Una domanda centrale per il vivere e il benessere umano è appunto “Come bisogna vivere”?
Per quanto il quesito possa apparire astratto, in realtà muove le profonde radici della disciplina economica. Nel sentire comune oggi l’economia è relegata a meccanismi matematici, illogiche modellizzazioni della realtà e, soprattutto con l’avvento delle nuove tecnologie e internet (ex. il trading on-line), una “questione” altamente ingegneristica, lontana per i più. Un’incomprensibilità che non si presta ad analisi o riflessioni. Un’economia che così facendo viene spogliata di dialettica e ragionamento, diventando un insieme di dogmi e miti altamente pericolosi.
L’approccio Sviluppo Umano implica necessariamente un giudizio valoriale sulla programmazione economica, o sulla programmazione dalla quale si decide di astenerci. Simili giudizi valoriali non possono non permeare la valutazione dei risultati sociali ottenuti dai programmi pubblici.
Un passaggio aristotelico chiarisce meglio il senso di questo giudizio, rimandando ad uno dei pilastri sui quali si fonda lo Sviluppo Umano: l’uguaglianza.
“Certo esso è desiderabile [il bene umano, n.d.r.] anche quando riguarda una sola persona, ma è più bello e più divino se riguarda un popolo e le città“.
Come accennato, l’approccio ingegneristico si basa su forti semplificazioni e non a caso è stato in precedenza accostato il termine “totalizzante”. Gli individui e i comportamenti umani sono visti così in modo fortemente semplificato e l’enfasi viene posta non tanto sulle finalità dell’agire – cioè la Politica – ma più che altro sui mezzi atti a raggiungere quei fini e su aspetti prevalentemente logistici.
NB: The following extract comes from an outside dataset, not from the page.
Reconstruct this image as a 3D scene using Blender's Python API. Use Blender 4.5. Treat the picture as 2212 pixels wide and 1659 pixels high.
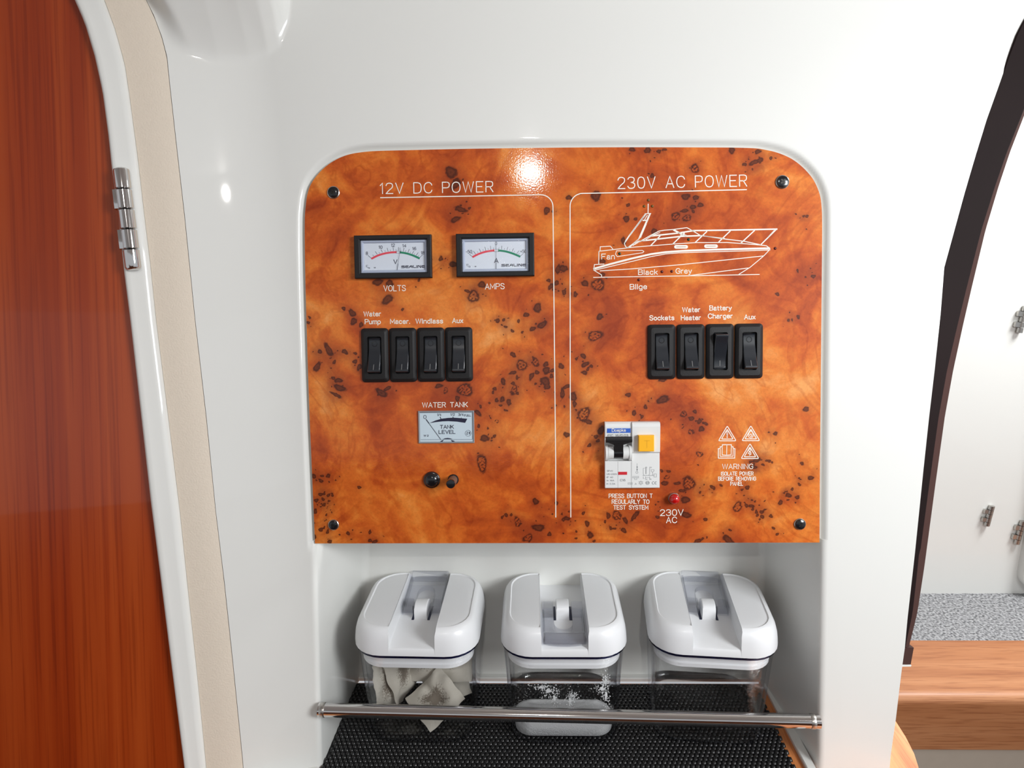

Questo comporta alla lunga un ritiro progressivo, ma involutivo, della Politica dalle dinamiche economiche e dalle scelte pubbliche.
La frontiera più recente di una simile deriva, filosofica prima che pratica, è costituita dal così detto laissez-faire, più comunemente noto neoliberismo, orientamento favorevole al non intervento dello Stato nell’economia intesa come rapporti di produzione-consumo e scelte allocative dei detentori di mezzi di produzione privati. Una vita più governata da consigli di amministrazione di grandi gruppi aziendali che da istituzioni elette, centralmente come localmente nelle singole Nazioni. L’approccio e l’ideologia liberista prestano il fianco ad una miriade di critiche, sia sul piano etico-teorico che sul riscontro empirico.
Le maggiori critiche non fanno solo riferimento a studiosi dello Sviluppo Umano, quali Sen appunto, ma ad un più ampio spretto di studiosi sociali quali, ad esempio, dall’economista americano Joseph Stiglitz in quale a ben vedere traccia in maniera efficace la differenza tra Capitalismo Teorico e Capitalismo dei Compari, ponendo a nudo l’inesistenza di un presunto “Stato neutrale” nel laissez-faire liberista.
Secondo il laissez-faire, l’azione del singolo, nella ricerca del proprio benessere, sarebbe sufficiente a garantire la prosperità economica alla società complessivamente considerata. Un approccio di questo tipo, come varie volte è stato riportato dallo stesso Sen e da altri autori, è basato anche su interpretazioni approssimative e storicamente decontestualizzate del pensiero di Adam Smith. In particolare, ne “La Ricchezza delle Nazioni” (pubblicato il 9 marzo del 1776) un passaggio del pensiero smithiano diviene tanto celebre quanto manipolato.
“Non è dalla generosità del macellaio, del birraio o del fornaio che noi possiamo sperare di ottenere il nostro pranzo, ma dalla valutazione che essi fanno dei propri interessi”.
Antecedente a questa opera si colloca Teoria dei Sentimenti Morali, pubblicata nel 1759. Qui emergono chiaramente i tratti del pensiero filosofico e politico di Smith posti alla base delle analisi economiche e questo sancisce – eufemisticamente parlando – la spregiudicatezza di alcuni nell’attribuire a Smith la paternità del moderno sistema capitalistico o ideologie neoliberali sintetizzate dall’imperante laissez-faire e dalla propaganda NeoCon.